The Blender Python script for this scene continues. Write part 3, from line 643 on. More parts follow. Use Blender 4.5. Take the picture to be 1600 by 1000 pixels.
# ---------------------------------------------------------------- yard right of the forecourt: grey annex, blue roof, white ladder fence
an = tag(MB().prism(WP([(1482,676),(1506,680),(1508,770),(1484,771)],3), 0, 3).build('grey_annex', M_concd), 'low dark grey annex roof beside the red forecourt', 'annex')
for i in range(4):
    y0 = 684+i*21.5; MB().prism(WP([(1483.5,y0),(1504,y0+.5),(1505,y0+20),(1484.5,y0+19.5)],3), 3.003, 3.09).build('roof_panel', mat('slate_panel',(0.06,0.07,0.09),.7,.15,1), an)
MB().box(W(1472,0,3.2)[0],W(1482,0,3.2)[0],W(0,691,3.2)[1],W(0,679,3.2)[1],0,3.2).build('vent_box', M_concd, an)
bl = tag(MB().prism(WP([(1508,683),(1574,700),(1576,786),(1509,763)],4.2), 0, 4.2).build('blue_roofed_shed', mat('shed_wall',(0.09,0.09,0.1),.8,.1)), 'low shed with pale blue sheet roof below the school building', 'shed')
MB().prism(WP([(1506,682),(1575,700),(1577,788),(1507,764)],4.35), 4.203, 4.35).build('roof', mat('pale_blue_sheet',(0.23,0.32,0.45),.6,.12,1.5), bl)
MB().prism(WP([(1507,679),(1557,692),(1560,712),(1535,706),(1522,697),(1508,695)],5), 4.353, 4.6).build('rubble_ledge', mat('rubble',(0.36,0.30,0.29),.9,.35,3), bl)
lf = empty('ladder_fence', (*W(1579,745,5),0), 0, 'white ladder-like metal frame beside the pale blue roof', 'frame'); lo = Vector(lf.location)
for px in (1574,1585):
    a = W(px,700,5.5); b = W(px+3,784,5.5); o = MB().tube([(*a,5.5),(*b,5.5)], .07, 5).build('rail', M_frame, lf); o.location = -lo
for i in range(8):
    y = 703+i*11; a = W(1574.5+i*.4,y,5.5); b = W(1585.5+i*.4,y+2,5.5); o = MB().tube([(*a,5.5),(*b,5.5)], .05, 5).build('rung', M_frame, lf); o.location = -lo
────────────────
* [Task brief]
Reproduce the complete set of lines precisely as supplied.

* [Response to the task]
The Blender Python script for this scene continues. Write part 3, from line 643 on. More parts follow. Use Blender 4.5. Take the picture to be 1600 by 1000 pixels.
# ---------------------------------------------------------------- yard right of the forecourt: grey annex, blue roof, white ladder fence
an = tag(MB().prism(WP([(1482,676),(1506,680),(1508,770),(1484,771)],3), 0, 3).build('grey_annex', M_concd), 'low dark grey annex roof beside the red forecourt', 'annex')
for i in range(4):
    y0 = 684+i*21.5; MB().prism(WP([(1483.5,y0),(1504,y0+.5),(1505,y0+20),(1484.5,y0+19.5)],3), 3.003, 3.09).build('roof_panel', mat('slate_panel',(0.06,0.07,0.09),.7,.15,1), an)
MB().box(W(1472,0,3.2)[0],W(1482,0,3.2)[0],W(0,691,3.2)[1],W(0,679,3.2)[1],0,3.2).build('vent_box', M_concd, an)
bl = tag(MB().prism(WP([(1508,683),(1574,700),(1576,786),(1509,763)],4.2), 0, 4.2).build('blue_roofed_shed', mat('shed_wall',(0.09,0.09,0.1),.8,.1)), 'low shed with pale blue sheet roof below the school building', 'shed')
MB().prism(WP([(1506,682),(1575,700),(1577,788),(1507,764)],4.35), 4.203, 4.35).build('roof', mat('pale_blue_sheet',(0.23,0.32,0.45),.6,.12,1.5), bl)
MB().prism(WP([(1507,679),(1557,692),(1560,712),(1535,706),(1522,697),(1508,695)],5), 4.353, 4.6).build('rubble_ledge', mat('rubble',(0.36,0.30,0.29),.9,.35,3), bl)
lf = empty('ladder_fence', (*W(1579,745,5),0), 0, 'white ladder-like metal frame beside the pale blue roof', 'frame'); lo = Vector(lf.location)
for px in (1574,1585):
    a = W(px,700,5.5); b = W(px+3,784,5.5); o = MB().tube([(*a,5.5),(*b,5.5)], .07, 5).build('rail', M_frame, lf); o.location = -lo
for i in range(8):
    y = 703+i*11; a = W(1574.5+i*.4,y,5.5); b = W(1585.5+i*.4,y+2,5.5); o = MB().tube([(*a,5.5),(*b,5.5)], .05, 5).build('rung', M_frame, lf); o.location = -lo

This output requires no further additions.